Monopolistic Competition. A monopolistically competitive market has many buyers and sellers, perfect information, heterogeneous output, price-making firms, profit maximizers and low entry/exit barriers.
Assumptions
⦁ Many Buyers and Sellers. Many sellers means that each firm has a small market share. Many buyers means no buyer has any monopsony power to affect prices.
⦁ Imperfect Information. Information is imperfect but near perfect. Almost all information is available at zero cost. Most information including that of firms’ prices and products are known.
⦁ Heterogeneous/Differentiated Goods. Firms produce heterogeneous goods, goods slightly different from each other, so goods are close substitutes. Goods may be different because of some physical differences like look, taste or feel. Advertising could also be used to create a perception of differentiation even if goods share basically the same physical characteristics. Advertising creates a brand image and brand loyalty, it makes demand more inelastic because consumers become attached to buying a good from a certain firm, they become less sensitive to price changes for that particular firm’s good.
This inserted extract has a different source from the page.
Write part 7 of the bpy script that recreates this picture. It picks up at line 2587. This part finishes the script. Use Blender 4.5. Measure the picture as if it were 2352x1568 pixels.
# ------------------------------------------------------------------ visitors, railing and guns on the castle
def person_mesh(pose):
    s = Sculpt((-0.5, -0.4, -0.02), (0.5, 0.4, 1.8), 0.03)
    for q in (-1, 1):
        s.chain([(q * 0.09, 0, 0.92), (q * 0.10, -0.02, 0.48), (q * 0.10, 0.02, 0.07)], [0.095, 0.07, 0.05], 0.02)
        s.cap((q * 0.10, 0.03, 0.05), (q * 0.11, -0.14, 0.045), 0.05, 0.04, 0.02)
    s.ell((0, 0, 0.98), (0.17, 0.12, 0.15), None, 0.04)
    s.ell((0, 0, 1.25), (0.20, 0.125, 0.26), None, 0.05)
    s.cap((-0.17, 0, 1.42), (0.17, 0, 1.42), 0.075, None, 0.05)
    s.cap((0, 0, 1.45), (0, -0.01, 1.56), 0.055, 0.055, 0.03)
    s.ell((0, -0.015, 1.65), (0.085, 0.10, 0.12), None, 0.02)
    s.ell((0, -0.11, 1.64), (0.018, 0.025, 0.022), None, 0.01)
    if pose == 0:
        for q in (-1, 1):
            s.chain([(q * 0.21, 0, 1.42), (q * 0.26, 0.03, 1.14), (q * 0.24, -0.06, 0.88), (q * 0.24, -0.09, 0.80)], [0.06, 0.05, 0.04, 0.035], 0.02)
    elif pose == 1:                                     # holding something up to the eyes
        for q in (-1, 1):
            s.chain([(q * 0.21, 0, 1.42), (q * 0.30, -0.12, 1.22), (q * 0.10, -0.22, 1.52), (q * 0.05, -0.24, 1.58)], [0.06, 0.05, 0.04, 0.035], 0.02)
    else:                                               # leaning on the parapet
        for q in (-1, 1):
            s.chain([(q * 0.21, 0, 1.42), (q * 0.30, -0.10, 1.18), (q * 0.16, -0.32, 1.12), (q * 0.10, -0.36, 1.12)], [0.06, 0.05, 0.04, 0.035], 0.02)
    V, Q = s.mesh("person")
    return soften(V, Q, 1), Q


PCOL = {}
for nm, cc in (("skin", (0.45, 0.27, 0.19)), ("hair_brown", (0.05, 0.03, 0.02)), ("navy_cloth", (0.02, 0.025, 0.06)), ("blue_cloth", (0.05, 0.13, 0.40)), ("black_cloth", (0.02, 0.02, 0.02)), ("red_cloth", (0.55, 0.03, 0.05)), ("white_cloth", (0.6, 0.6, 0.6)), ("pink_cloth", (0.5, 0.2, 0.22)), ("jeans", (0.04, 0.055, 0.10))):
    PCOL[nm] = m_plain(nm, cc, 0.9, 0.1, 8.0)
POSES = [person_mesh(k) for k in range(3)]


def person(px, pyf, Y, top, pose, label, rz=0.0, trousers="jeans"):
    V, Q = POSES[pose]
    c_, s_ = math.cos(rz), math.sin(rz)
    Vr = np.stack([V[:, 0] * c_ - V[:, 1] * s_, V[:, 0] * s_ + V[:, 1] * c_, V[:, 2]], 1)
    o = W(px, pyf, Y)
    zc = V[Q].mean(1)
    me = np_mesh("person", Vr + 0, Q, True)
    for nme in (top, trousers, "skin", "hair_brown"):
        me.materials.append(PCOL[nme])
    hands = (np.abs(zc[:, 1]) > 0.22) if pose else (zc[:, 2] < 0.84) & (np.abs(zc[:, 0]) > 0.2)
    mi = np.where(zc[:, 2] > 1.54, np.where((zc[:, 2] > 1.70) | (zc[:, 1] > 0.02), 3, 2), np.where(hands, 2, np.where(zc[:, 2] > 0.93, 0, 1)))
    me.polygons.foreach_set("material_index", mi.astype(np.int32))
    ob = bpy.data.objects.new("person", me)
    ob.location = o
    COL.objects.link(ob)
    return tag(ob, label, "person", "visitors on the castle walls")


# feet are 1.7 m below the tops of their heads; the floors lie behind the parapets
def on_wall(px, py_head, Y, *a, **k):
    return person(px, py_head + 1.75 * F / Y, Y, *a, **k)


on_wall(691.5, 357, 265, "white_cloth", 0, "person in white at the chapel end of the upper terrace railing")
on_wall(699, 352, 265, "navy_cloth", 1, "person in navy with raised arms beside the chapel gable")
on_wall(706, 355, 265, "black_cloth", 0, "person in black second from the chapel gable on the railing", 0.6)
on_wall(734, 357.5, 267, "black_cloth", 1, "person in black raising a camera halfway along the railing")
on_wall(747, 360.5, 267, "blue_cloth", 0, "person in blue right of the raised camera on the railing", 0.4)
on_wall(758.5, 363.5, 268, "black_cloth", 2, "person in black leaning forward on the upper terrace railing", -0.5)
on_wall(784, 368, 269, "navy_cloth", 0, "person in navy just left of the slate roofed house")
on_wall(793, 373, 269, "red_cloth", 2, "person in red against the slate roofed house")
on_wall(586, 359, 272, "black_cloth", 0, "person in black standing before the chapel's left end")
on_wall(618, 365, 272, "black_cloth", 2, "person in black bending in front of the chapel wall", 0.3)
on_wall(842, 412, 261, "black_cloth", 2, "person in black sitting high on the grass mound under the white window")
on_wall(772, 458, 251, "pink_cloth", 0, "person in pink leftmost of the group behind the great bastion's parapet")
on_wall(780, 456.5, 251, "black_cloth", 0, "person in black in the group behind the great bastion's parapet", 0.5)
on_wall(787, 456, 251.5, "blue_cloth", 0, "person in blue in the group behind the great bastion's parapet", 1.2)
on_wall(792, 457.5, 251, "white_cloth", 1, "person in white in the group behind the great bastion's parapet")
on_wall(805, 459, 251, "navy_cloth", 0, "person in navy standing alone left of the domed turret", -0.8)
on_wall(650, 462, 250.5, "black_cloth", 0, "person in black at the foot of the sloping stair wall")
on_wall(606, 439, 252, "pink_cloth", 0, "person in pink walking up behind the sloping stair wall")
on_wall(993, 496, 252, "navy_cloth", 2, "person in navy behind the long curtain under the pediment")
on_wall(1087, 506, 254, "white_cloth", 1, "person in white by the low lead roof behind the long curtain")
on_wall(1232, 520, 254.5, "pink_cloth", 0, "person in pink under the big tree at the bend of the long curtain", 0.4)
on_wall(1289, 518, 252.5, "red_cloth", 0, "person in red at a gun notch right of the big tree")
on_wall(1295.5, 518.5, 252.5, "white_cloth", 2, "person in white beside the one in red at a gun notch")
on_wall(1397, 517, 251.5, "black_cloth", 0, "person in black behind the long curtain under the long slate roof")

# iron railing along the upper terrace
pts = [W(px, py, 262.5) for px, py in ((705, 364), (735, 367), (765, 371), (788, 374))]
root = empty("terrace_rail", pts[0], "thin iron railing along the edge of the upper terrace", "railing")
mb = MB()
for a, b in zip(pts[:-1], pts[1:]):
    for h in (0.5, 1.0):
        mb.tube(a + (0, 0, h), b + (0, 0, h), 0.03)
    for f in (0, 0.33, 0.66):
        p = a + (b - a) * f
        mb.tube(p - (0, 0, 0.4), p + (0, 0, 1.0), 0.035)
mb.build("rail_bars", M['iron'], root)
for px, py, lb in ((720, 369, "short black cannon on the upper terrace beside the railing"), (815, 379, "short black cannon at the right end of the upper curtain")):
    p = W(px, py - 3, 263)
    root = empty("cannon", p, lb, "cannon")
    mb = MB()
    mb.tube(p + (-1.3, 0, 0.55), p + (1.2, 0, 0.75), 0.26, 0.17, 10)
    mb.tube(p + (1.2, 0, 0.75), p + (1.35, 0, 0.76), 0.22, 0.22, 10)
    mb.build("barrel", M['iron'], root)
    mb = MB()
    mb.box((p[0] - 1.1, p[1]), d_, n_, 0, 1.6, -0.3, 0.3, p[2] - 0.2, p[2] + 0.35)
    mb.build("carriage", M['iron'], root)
⦁ Firms are Price-Makers. Because firms produce heterogeneous goods, each firm has some degree of monopoly power so firms are price-makers. A firm can raise its price without losing all of its consumers. So each firm faces downward sloping AR and MR curves. Although, these curves are very elastic because goods are close substitutes.
⦁ Firms Maximize Profit at MR = MC.
⦁ Low Entry or Exit Barriers. New firms can easily enter the industry at any time and incumbent firms can easily leave the industry at any time.
Long-Run Equilibrium
Because monopolistically competitive firms maximize profit, they set MR = MC and produce q* in the long-run. As AR = AC, monopolistically competitive firms earn normal profit in the long-run.

Efficiencies
⦁ Allocatively Inefficient. Monopolistically competitive firms are always (short-run and long-run) allocatively inefficient because they set P > MC, they do not produce what consumers want or the quantities demanded.
⦁ Productively Inefficient. Monopolistically competitive firms are always (short-run and long-run) productively inefficient because they never produce at the bottom of their AC curve.